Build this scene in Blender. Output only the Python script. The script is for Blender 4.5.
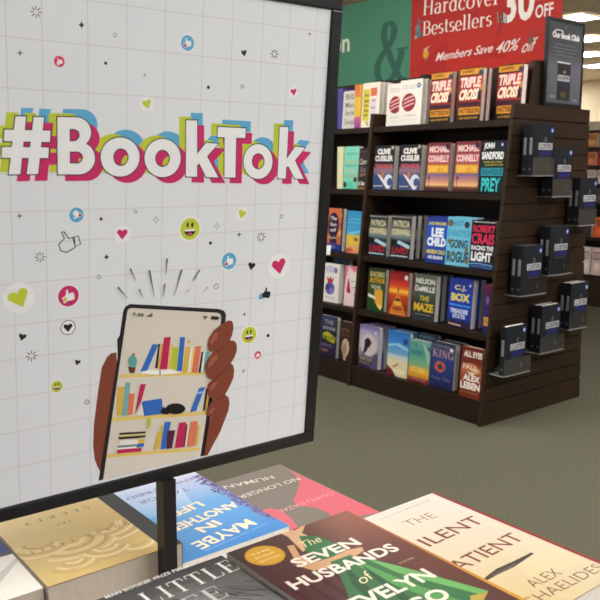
import bpy, math, random
from mathutils import Matrix, Vector
random.seed(4)
for o in list(bpy.data.objects): bpy.data.objects.remove(o)
SC = bpy.context.scene
COL = SC.collection
sin, cos, pi = math.sin, math.cos, math.pi

# ------------------------------------------------------------------ camera
F, YAW, PITCH, ROLL = 781.86, -0.8919, 0.1624, 0.0060
CAM = Vector((2.3644, -3.0745, 1.2595))
_f = Vector((sin(YAW)*cos(PITCH), cos(YAW)*cos(PITCH), -sin(PITCH)))
_r0 = Vector((cos(YAW), -sin(YAW), 0)); _u0 = _r0.cross(_f)
_r = cos(ROLL)*_r0 + sin(ROLL)*_u0
_u = -sin(ROLL)*_r0 + cos(ROLL)*_u0
cd = bpy.data.cameras.new('camera'); cam = bpy.data.objects.new('camera', cd); COL.objects.link(cam)
cd.sensor_width = 36; cd.lens = F/600*36; cd.clip_start = .02
cam.matrix_world = Matrix(((_r.x, _u.x, -_f.x, CAM.x), (_r.y, _u.y, -_f.y, CAM.y), (_r.z, _u.z, -_f.z, CAM.z), (0, 0, 0, 1)))
cd.dof.use_dof = True; cd.dof.focus_distance = 1.0; cd.dof.aperture_fstop = 22
SC.camera = cam

# ------------------------------------------------------------------ light and exposure
CEIL = 2.85
W = bpy.data.worlds.new('world'); SC.world = W; W.use_nodes = True
W.node_tree.nodes['Background'].inputs[0].default_value = (1.0, .97, .93, 1)
W.node_tree.nodes['Background'].inputs[1].default_value = .20
SC.view_settings.view_transform = 'Standard'; SC.view_settings.look = 'None'
SC.view_settings.gamma = 1; SC.view_settings.exposure = 1.02
LAMP_E = 8.3      # emission of the ceiling light diffusers

# ------------------------------------------------------------------ materials
def lin(c):
    return tuple(((v/255)/12.92 if v/255 <= .04045 else ((v/255+.055)/1.055)**2.4) for v in c)
MATS = {}
def mat(name, rgb, rough=.5, spec=.5, noise=None, metal=0, coat=0):
    if name in MATS: return MATS[name]
    m = bpy.data.materials.new(name); m.use_nodes = True; nt = m.node_tree
    b = nt.nodes['Principled BSDF']; c = lin(rgb)
    b.inputs['Base Color'].default_value = (*c, 1); b.inputs['Roughness'].default_value = rough
    b.inputs['Specular IOR Level'].default_value = spec; b.inputs['Metallic'].default_value = metal
    b.inputs['Coat Weight'].default_value = coat
    if noise:
        sc, amt, stretch, bump = noise
        tc = nt.nodes.new('ShaderNodeTexCoord'); mp = nt.nodes.new('ShaderNodeMapping'); mp.inputs['Scale'].default_value = stretch
        nz = nt.nodes.new('ShaderNodeTexNoise'); nz.inputs['Scale'].default_value = sc; nz.inputs['Detail'].default_value = 3
        rp = nt.nodes.new('ShaderNodeValToRGB')
        rp.color_ramp.elements[0].position = .3; rp.color_ramp.elements[1].position = .7
        rp.color_ramp.elements[0].color = (*[v*(1-amt) for v in c], 1); rp.color_ramp.elements[1].color = (*[min(1, v*(1+amt)) for v in c], 1)
        L = nt.links.new
        L(tc.outputs['Object'], mp.inputs[0]); L(mp.outputs[0], nz.inputs['Vector']); L(nz.outputs['Fac'], rp.inputs[0]); L(rp.outputs[0], b.inputs['Base Color'])
        if bump:
            bp = nt.nodes.new('ShaderNodeBump'); bp.inputs['Strength'].default_value = bump; bp.inputs['Distance'].default_value = .004
            L(nz.outputs['Fac'], bp.inputs['Height']); L(bp.outputs[0], b.inputs['Normal'])
    MATS[name] = m; return m
def ink(name, rough, spec):
    m = bpy.data.materials.new(name); m.use_nodes = True; nt = m.node_tree
    b = nt.nodes['Principled BSDF']; b.inputs['Roughness'].default_value = rough; b.inputs['Specular IOR Level'].default_value = spec
    a = nt.nodes.new('ShaderNodeAttribute'); a.attribute_name = 'Col'
    nt.links.new(a.outputs['Color'], b.inputs['Base Color']); return m
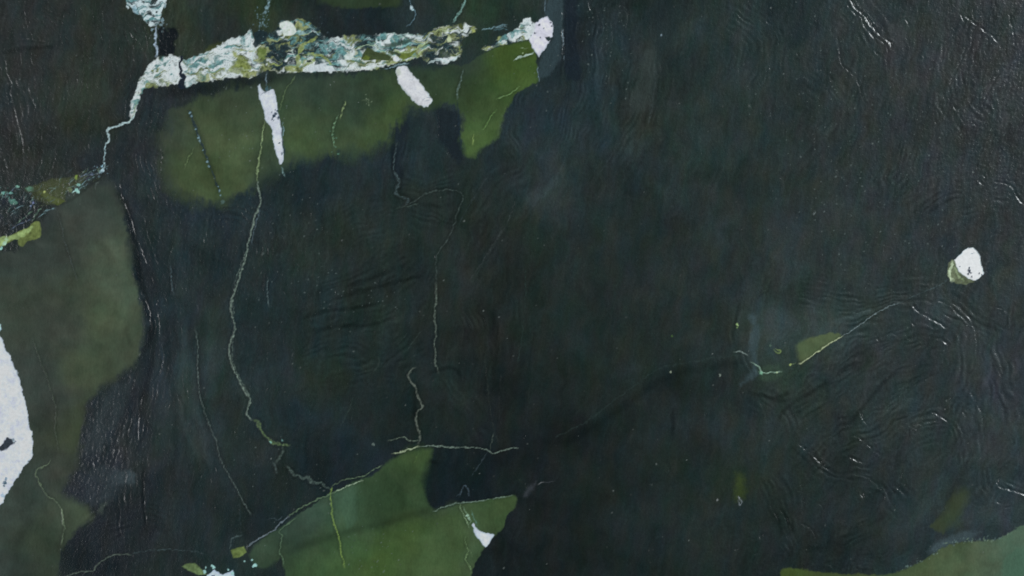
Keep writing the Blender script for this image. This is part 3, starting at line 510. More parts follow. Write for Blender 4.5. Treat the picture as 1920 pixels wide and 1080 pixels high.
retone([(388,1066),(396,1062),(404,1068),(412,1076),(414,1090),(380,1090),(386,1078)], (40,60,60), 2, .4)
patch([(388,1078),(396,1074),(402,1068),(406,1072),(414,1075),(420,1077),(432,1072),(438,1070),(438,1085),(440,1120),(384,1120)], 'white_inclusion', 'jagged white fleck at the bottom edge', .9, 2.0, 0, kind='white', field=white_field((190,204,222)))
for q in ((397,1060,2),(400,1064,2),(384,1072,2.6),(386,1064,1.3),(428,1068,1.6),(436,1075,3),(478,1058,2.6),(476,1061,2.2),(472,1050,1.7),(458,1052,1.3)): crumb(q[0], q[1], q[2], (160,205,200))
retone([(396,1080),(402,1078),(404,1090),(396,1090)], (28,40,44), 1)

# ------------------------------------------------------------------ veins
vein([(497,226),(493,245),(491,262),(489,280),(486,295),(483,315),(482,340)], (140,160,116), 1.5, 'vein', 'yellow green start of the long vein under the white splinter', broken=.45)
vein([(483,338),(484,355),(487,366),(489,380),(483,394),(479,404),(473,425),(468,445),(464,462),(462,478),(455,500),(447,525),(440,545),(435,562),(433,580),(437,598),(441,610),(437,628),(431,645),(430,662),(433,680),(441,697),
      (448,712),(455,727),(465,742),(469,750),(465,764),(463,778),(472,787)], (122,138,126), 1.8, 'vein', 'long crooked pale vein running down from the white splinter', broken=.5, h=.4)
vein([(470,440),(462,470),(451,500),(441,530),(438,560),(438,590),(441,612),(436,645),(436,675),(447,703),(460,728),(471,748)], (96,112,104), 1.0, broken=.8, strength=.8, h=.3)
vein([(488,388),(484,405),(478,425),(475,440),(471,458)], (84,100,108), 1, broken=.6)
vein([(472,787,1.5),(482,790,4),(486,798,4.5),(490,808,3),(500,820,2.4),(510,828,4),(524,833,3.2),(543,835,1.4)], (92,112,76), 2.4, 'vein', 'mossy thickened lower part of the long crooked vein', broken=.5, h=.4)
crumb(507,829,1.6,(130,180,165)); crumb(529,826,1.2,(100,140,135))
vein([(532,838),(528,852),(522,862),(518,868)], (72,86,80), 2.4, 'vein', 'grey frayed branch below the mossy vein', broken=.7)
vein([(513,868),(517,878),(519,886)], (90,106,104), 2.6, 'vein', 'short grey frayed tuft of vein', broken=.7)
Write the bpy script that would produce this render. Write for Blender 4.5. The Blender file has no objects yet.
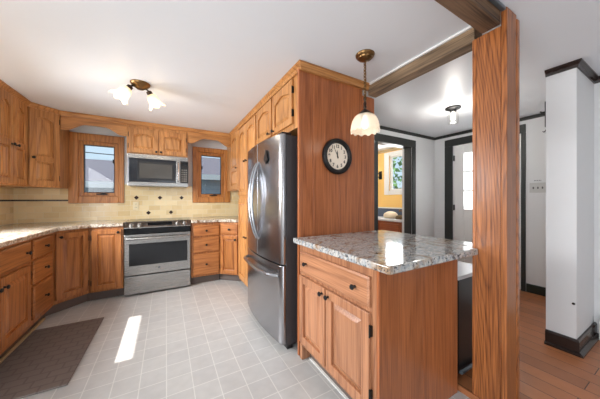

_ _ _ _

● Exercise
Extract lines where the string "Write" occurs.

● Answer to this exercise
Keep writing the Blender script for this image. This is part 3, starting at line 510. More parts follow. Write for Blender 4.5. Treat the picture as 1920 pixels wide and 1080 pixels high.
Write the bpy script that would produce this render. Write for Blender 4.5. The Blender file has no objects yet.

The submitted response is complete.